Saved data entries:
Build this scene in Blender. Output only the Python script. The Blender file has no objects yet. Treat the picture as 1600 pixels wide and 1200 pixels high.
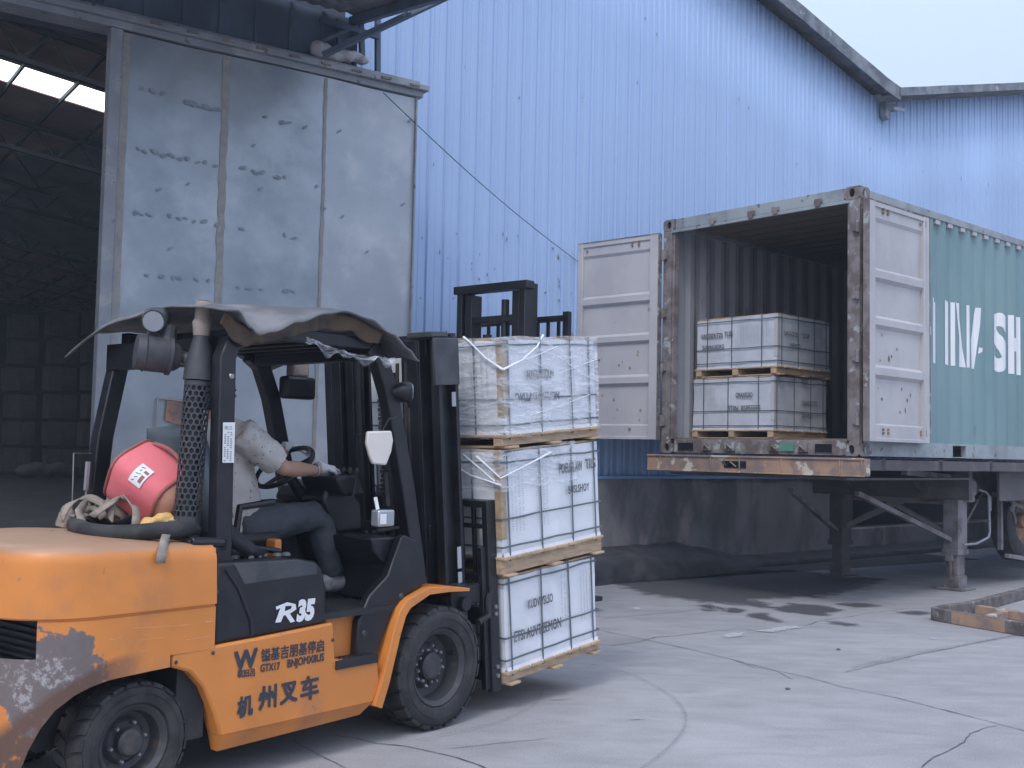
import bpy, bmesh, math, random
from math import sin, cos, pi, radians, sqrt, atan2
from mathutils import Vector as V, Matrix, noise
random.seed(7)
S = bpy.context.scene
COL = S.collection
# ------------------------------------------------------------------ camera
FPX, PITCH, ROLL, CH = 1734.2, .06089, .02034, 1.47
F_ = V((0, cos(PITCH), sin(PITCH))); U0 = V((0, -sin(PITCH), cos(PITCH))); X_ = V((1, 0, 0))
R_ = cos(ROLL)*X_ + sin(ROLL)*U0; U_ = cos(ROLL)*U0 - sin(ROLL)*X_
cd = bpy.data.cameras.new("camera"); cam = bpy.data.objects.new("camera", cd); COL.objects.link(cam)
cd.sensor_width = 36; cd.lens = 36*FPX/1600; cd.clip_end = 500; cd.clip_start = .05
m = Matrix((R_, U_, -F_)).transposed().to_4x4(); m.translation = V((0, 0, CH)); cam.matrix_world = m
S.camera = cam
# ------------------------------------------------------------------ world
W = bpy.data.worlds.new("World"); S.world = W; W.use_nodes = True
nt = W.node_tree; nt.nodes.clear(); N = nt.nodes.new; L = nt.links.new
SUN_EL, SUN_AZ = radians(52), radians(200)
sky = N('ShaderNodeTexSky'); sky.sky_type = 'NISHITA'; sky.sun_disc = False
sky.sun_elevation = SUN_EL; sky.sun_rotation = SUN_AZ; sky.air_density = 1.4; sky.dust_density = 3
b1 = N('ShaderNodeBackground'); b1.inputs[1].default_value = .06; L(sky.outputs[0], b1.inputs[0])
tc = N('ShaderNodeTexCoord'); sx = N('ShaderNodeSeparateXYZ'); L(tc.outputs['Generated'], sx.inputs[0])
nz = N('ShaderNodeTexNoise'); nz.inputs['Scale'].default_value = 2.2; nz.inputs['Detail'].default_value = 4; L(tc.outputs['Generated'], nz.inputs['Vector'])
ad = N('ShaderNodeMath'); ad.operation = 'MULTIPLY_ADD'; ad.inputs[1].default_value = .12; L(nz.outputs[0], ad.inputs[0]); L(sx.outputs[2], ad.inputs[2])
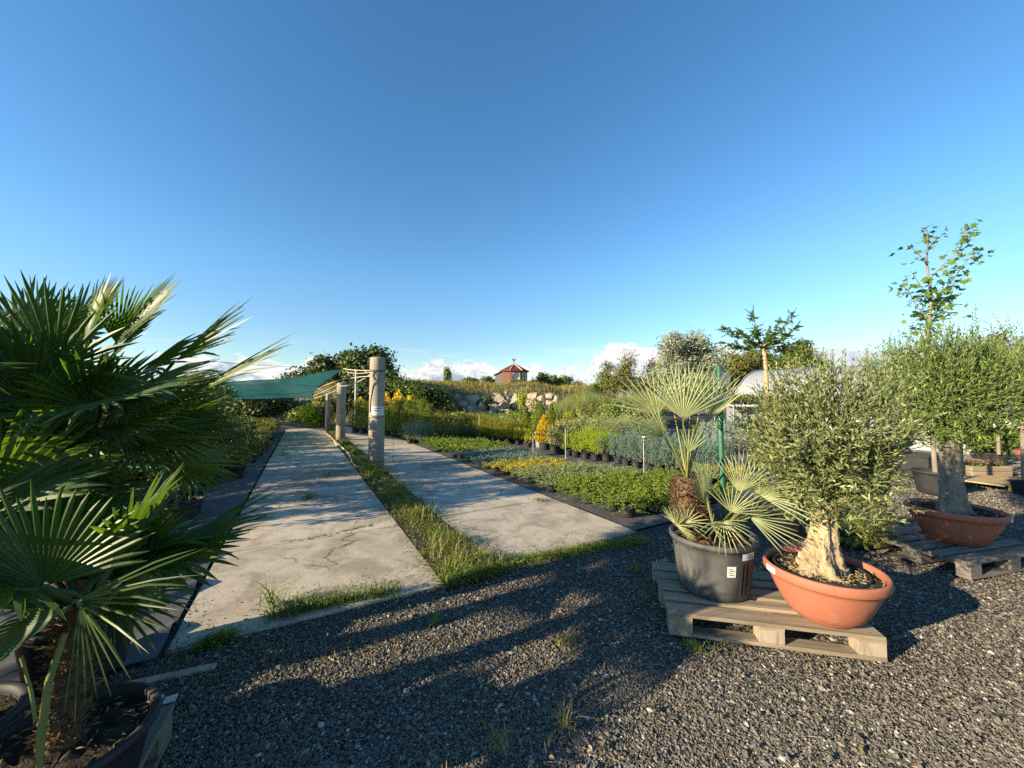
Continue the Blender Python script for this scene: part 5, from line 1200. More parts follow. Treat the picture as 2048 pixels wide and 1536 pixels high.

## STATED PROBLEM
Reproduce the material word for word. Any pictures should be left out of the copy.

## REPLY TO THE EXERCISE
Build this scene in Blender. Output only the Python script. The Blender file has no objects yet. Treat the picture as 1600 pixels wide and 1200 pixels high.
import bpy, bmesh, math, random
from math import sin, cos, pi, radians, sqrt, atan2
from mathutils import Vector as V, Matrix, noise
random.seed(7)
S = bpy.context.scene
COL = S.collection
# ------------------------------------------------------------------ camera
FPX, PITCH, ROLL, CH = 1734.2, .06089, .02034, 1.47
F_ = V((0, cos(PITCH), sin(PITCH))); U0 = V((0, -sin(PITCH), cos(PITCH))); X_ = V((1, 0, 0))
R_ = cos(ROLL)*X_ + sin(ROLL)*U0; U_ = cos(ROLL)*U0 - sin(ROLL)*X_
cd = bpy.data.cameras.new("camera"); cam = bpy.data.objects.new("camera", cd); COL.objects.link(cam)
cd.sensor_width = 36; cd.lens = 36*FPX/1600; cd.clip_end = 500; cd.clip_start = .05
m = Matrix((R_, U_, -F_)).transposed().to_4x4(); m.translation = V((0, 0, CH)); cam.matrix_world = m
S.camera = cam
# ------------------------------------------------------------------ world
W = bpy.data.worlds.new("World"); S.world = W; W.use_nodes = True
nt = W.node_tree; nt.nodes.clear(); N = nt.nodes.new; L = nt.links.new
SUN_EL, SUN_AZ = radians(52), radians(200)
sky = N('ShaderNodeTexSky'); sky.sky_type = 'NISHITA'; sky.sun_disc = False
sky.sun_elevation = SUN_EL; sky.sun_rotation = SUN_AZ; sky.air_density = 1.4; sky.dust_density = 3
b1 = N('ShaderNodeBackground'); b1.inputs[1].default_value = .06; L(sky.outputs[0], b1.inputs[0])
tc = N('ShaderNodeTexCoord'); sx = N('ShaderNodeSeparateXYZ'); L(tc.outputs['Generated'], sx.inputs[0])
nz = N('ShaderNodeTexNoise'); nz.inputs['Scale'].default_value = 2.2; nz.inputs['Detail'].default_value = 4; L(tc.outputs['Generated'], nz.inputs['Vector'])
ad = N('ShaderNodeMath'); ad.operation = 'MULTIPLY_ADD'; ad.inputs[1].default_value = .12; L(nz.outputs[0], ad.inputs[0]); L(sx.outputs[2], ad.inputs[2])
Continue the Blender Python script for this scene: part 5, from line 1200. More parts follow. Treat the picture as 2048 pixels wide and 1536 pixels high.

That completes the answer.